GOAL — Repeat every line below exactly as it reads.
------ RECORDED INFORMATION
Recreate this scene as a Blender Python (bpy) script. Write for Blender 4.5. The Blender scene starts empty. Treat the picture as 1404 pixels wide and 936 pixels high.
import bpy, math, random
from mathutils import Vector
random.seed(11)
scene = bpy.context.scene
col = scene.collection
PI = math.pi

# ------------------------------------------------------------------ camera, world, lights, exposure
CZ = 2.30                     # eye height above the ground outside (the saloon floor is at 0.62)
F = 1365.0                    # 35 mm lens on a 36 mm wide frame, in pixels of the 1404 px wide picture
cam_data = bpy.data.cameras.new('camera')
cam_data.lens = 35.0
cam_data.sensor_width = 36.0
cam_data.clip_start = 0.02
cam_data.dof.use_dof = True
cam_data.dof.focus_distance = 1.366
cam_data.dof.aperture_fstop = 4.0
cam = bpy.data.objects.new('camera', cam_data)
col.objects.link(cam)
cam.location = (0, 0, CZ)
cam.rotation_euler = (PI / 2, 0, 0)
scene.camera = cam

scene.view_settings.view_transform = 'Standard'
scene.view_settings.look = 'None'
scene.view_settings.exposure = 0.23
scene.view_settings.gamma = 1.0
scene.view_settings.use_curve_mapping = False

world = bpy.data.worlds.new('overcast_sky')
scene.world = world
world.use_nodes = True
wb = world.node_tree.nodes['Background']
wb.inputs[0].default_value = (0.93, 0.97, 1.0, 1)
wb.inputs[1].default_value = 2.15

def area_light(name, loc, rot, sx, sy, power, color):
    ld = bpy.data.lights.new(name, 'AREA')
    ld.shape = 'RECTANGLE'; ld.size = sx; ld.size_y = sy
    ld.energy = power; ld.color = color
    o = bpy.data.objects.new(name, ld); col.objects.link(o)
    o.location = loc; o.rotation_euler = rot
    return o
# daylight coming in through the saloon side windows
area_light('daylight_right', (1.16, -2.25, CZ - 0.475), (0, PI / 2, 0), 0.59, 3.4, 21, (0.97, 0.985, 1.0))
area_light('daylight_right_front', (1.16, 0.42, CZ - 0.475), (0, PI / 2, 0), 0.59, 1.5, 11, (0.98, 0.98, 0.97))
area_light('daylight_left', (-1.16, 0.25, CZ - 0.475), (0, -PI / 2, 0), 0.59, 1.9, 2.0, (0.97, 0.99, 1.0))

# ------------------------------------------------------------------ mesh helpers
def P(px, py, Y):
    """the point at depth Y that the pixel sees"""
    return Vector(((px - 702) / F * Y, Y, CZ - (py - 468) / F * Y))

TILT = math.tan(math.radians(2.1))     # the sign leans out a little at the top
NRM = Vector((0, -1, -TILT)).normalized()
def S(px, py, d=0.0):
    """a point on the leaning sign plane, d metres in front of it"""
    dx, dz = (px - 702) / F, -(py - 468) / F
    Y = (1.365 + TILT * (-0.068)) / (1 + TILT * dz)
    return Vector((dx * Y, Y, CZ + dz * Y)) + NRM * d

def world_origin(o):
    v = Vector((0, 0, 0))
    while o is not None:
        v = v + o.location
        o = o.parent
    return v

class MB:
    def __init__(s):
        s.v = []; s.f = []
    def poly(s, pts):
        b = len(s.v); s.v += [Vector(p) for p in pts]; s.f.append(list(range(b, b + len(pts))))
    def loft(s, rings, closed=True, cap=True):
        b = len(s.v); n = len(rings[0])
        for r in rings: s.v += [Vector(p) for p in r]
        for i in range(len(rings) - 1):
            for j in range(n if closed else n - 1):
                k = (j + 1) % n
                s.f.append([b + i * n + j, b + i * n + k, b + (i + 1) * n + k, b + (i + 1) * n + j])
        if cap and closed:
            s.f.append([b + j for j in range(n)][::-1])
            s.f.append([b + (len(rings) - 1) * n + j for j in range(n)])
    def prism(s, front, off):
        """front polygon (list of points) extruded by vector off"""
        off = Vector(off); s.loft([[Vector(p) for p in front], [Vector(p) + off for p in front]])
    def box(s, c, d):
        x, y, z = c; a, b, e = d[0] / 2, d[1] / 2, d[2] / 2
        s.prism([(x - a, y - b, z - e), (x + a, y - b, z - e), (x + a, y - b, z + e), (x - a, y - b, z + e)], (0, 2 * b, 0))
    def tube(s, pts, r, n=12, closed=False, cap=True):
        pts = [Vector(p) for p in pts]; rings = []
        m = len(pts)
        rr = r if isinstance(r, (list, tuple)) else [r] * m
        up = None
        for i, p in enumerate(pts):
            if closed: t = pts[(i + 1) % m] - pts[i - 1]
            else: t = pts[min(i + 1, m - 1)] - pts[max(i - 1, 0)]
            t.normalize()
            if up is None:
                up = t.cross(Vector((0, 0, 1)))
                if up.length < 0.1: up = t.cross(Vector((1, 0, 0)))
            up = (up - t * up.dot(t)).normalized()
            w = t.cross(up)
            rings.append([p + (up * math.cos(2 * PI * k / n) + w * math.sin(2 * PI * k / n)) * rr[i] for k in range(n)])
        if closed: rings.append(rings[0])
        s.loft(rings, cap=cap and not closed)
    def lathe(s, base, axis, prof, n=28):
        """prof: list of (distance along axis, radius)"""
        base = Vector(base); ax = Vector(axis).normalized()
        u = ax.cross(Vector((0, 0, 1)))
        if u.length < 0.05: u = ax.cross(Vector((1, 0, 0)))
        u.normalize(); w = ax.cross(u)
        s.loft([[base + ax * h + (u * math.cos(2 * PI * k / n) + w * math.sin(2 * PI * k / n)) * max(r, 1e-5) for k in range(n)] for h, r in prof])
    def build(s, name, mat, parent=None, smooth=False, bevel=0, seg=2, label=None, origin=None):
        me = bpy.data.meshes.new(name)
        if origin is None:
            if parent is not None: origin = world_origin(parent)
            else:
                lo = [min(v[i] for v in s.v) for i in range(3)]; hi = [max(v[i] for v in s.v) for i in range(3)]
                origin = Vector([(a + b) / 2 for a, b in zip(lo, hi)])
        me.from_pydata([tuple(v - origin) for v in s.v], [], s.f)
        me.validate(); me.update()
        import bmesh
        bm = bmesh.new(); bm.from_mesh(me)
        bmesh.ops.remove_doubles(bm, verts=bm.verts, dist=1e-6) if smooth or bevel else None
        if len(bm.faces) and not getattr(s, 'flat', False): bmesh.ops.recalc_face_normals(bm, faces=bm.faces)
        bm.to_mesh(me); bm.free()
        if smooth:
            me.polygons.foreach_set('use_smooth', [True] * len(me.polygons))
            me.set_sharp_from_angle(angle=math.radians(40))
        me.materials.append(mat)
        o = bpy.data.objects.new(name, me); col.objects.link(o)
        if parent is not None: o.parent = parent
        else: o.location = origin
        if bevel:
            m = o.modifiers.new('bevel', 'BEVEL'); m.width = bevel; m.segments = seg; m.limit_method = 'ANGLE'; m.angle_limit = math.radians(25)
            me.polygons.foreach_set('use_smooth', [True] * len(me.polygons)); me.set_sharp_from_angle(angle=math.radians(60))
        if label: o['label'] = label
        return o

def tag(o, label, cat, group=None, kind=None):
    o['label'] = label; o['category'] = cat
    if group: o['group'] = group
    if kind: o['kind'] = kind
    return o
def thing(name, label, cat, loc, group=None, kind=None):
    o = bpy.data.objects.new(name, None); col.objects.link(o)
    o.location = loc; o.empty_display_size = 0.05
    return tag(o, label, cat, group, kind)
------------
EXERCISE SOLUTION —
Recreate this scene as a Blender Python (bpy) script. Write for Blender 4.5. The Blender scene starts empty. Treat the picture as 1404 pixels wide and 936 pixels high.
import bpy, math, random
from mathutils import Vector
random.seed(11)
scene = bpy.context.scene
col = scene.collection
PI = math.pi

# ------------------------------------------------------------------ camera, world, lights, exposure
CZ = 2.30                     # eye height above the ground outside (the saloon floor is at 0.62)
F = 1365.0                    # 35 mm lens on a 36 mm wide frame, in pixels of the 1404 px wide picture
cam_data = bpy.data.cameras.new('camera')
cam_data.lens = 35.0
cam_data.sensor_width = 36.0
cam_data.clip_start = 0.02
cam_data.dof.use_dof = True
cam_data.dof.focus_distance = 1.366
cam_data.dof.aperture_fstop = 4.0
cam = bpy.data.objects.new('camera', cam_data)
col.objects.link(cam)
cam.location = (0, 0, CZ)
cam.rotation_euler = (PI / 2, 0, 0)
scene.camera = cam

scene.view_settings.view_transform = 'Standard'
scene.view_settings.look = 'None'
scene.view_settings.exposure = 0.23
scene.view_settings.gamma = 1.0
scene.view_settings.use_curve_mapping = False

world = bpy.data.worlds.new('overcast_sky')
scene.world = world
world.use_nodes = True
wb = world.node_tree.nodes['Background']
wb.inputs[0].default_value = (0.93, 0.97, 1.0, 1)
wb.inputs[1].default_value = 2.15

def area_light(name, loc, rot, sx, sy, power, color):
    ld = bpy.data.lights.new(name, 'AREA')
    ld.shape = 'RECTANGLE'; ld.size = sx; ld.size_y = sy
    ld.energy = power; ld.color = color
    o = bpy.data.objects.new(name, ld); col.objects.link(o)
    o.location = loc; o.rotation_euler = rot
    return o
# daylight coming in through the saloon side windows
area_light('daylight_right', (1.16, -2.25, CZ - 0.475), (0, PI / 2, 0), 0.59, 3.4, 21, (0.97, 0.985, 1.0))
area_light('daylight_right_front', (1.16, 0.42, CZ - 0.475), (0, PI / 2, 0), 0.59, 1.5, 11, (0.98, 0.98, 0.97))
area_light('daylight_left', (-1.16, 0.25, CZ - 0.475), (0, -PI / 2, 0), 0.59, 1.9, 2.0, (0.97, 0.99, 1.0))

# ------------------------------------------------------------------ mesh helpers
def P(px, py, Y):
    """the point at depth Y that the pixel sees"""
    return Vector(((px - 702) / F * Y, Y, CZ - (py - 468) / F * Y))

TILT = math.tan(math.radians(2.1))     # the sign leans out a little at the top
NRM = Vector((0, -1, -TILT)).normalized()
def S(px, py, d=0.0):
    """a point on the leaning sign plane, d metres in front of it"""
    dx, dz = (px - 702) / F, -(py - 468) / F
    Y = (1.365 + TILT * (-0.068)) / (1 + TILT * dz)
    return Vector((dx * Y, Y, CZ + dz * Y)) + NRM * d

def world_origin(o):
    v = Vector((0, 0, 0))
    while o is not None:
        v = v + o.location
        o = o.parent
    return v

class MB:
    def __init__(s):
        s.v = []; s.f = []
    def poly(s, pts):
        b = len(s.v); s.v += [Vector(p) for p in pts]; s.f.append(list(range(b, b + len(pts))))
    def loft(s, rings, closed=True, cap=True):
        b = len(s.v); n = len(rings[0])
        for r in rings: s.v += [Vector(p) for p in r]
        for i in range(len(rings) - 1):
            for j in range(n if closed else n - 1):
                k = (j + 1) % n
                s.f.append([b + i * n + j, b + i * n + k, b + (i + 1) * n + k, b + (i + 1) * n + j])
        if cap and closed:
            s.f.append([b + j for j in range(n)][::-1])
            s.f.append([b + (len(rings) - 1) * n + j for j in range(n)])
    def prism(s, front, off):
        """front polygon (list of points) extruded by vector off"""
        off = Vector(off); s.loft([[Vector(p) for p in front], [Vector(p) + off for p in front]])
    def box(s, c, d):
        x, y, z = c; a, b, e = d[0] / 2, d[1] / 2, d[2] / 2
        s.prism([(x - a, y - b, z - e), (x + a, y - b, z - e), (x + a, y - b, z + e), (x - a, y - b, z + e)], (0, 2 * b, 0))
    def tube(s, pts, r, n=12, closed=False, cap=True):
        pts = [Vector(p) for p in pts]; rings = []
        m = len(pts)
        rr = r if isinstance(r, (list, tuple)) else [r] * m
        up = None
        for i, p in enumerate(pts):
            if closed: t = pts[(i + 1) % m] - pts[i - 1]
            else: t = pts[min(i + 1, m - 1)] - pts[max(i - 1, 0)]
            t.normalize()
            if up is None:
                up = t.cross(Vector((0, 0, 1)))
                if up.length < 0.1: up = t.cross(Vector((1, 0, 0)))
            up = (up - t * up.dot(t)).normalized()
            w = t.cross(up)
            rings.append([p + (up * math.cos(2 * PI * k / n) + w * math.sin(2 * PI * k / n)) * rr[i] for k in range(n)])
        if closed: rings.append(rings[0])
        s.loft(rings, cap=cap and not closed)
    def lathe(s, base, axis, prof, n=28):
        """prof: list of (distance along axis, radius)"""
        base = Vector(base); ax = Vector(axis).normalized()
        u = ax.cross(Vector((0, 0, 1)))
        if u.length < 0.05: u = ax.cross(Vector((1, 0, 0)))
        u.normalize(); w = ax.cross(u)
        s.loft([[base + ax * h + (u * math.cos(2 * PI * k / n) + w * math.sin(2 * PI * k / n)) * max(r, 1e-5) for k in range(n)] for h, r in prof])
    def build(s, name, mat, parent=None, smooth=False, bevel=0, seg=2, label=None, origin=None):
        me = bpy.data.meshes.new(name)
        if origin is None:
            if parent is not None: origin = world_origin(parent)
            else:
                lo = [min(v[i] for v in s.v) for i in range(3)]; hi = [max(v[i] for v in s.v) for i in range(3)]
                origin = Vector([(a + b) / 2 for a, b in zip(lo, hi)])
        me.from_pydata([tuple(v - origin) for v in s.v], [], s.f)
        me.validate(); me.update()
        import bmesh
        bm = bmesh.new(); bm.from_mesh(me)
        bmesh.ops.remove_doubles(bm, verts=bm.verts, dist=1e-6) if smooth or bevel else None
        if len(bm.faces) and not getattr(s, 'flat', False): bmesh.ops.recalc_face_normals(bm, faces=bm.faces)
        bm.to_mesh(me); bm.free()
        if smooth:
            me.polygons.foreach_set('use_smooth', [True] * len(me.polygons))
            me.set_sharp_from_angle(angle=math.radians(40))
        me.materials.append(mat)
        o = bpy.data.objects.new(name, me); col.objects.link(o)
        if parent is not None: o.parent = parent
        else: o.location = origin
        if bevel:
            m = o.modifiers.new('bevel', 'BEVEL'); m.width = bevel; m.segments = seg; m.limit_method = 'ANGLE'; m.angle_limit = math.radians(25)
            me.polygons.foreach_set('use_smooth', [True] * len(me.polygons)); me.set_sharp_from_angle(angle=math.radians(60))
        if label: o['label'] = label
        return o

def tag(o, label, cat, group=None, kind=None):
    o['label'] = label; o['category'] = cat
    if group: o['group'] = group
    if kind: o['kind'] = kind
    return o
def thing(name, label, cat, loc, group=None, kind=None):
    o = bpy.data.objects.new(name, None); col.objects.link(o)
    o.location = loc; o.empty_display_size = 0.05
    return tag(o, label, cat, group, kind)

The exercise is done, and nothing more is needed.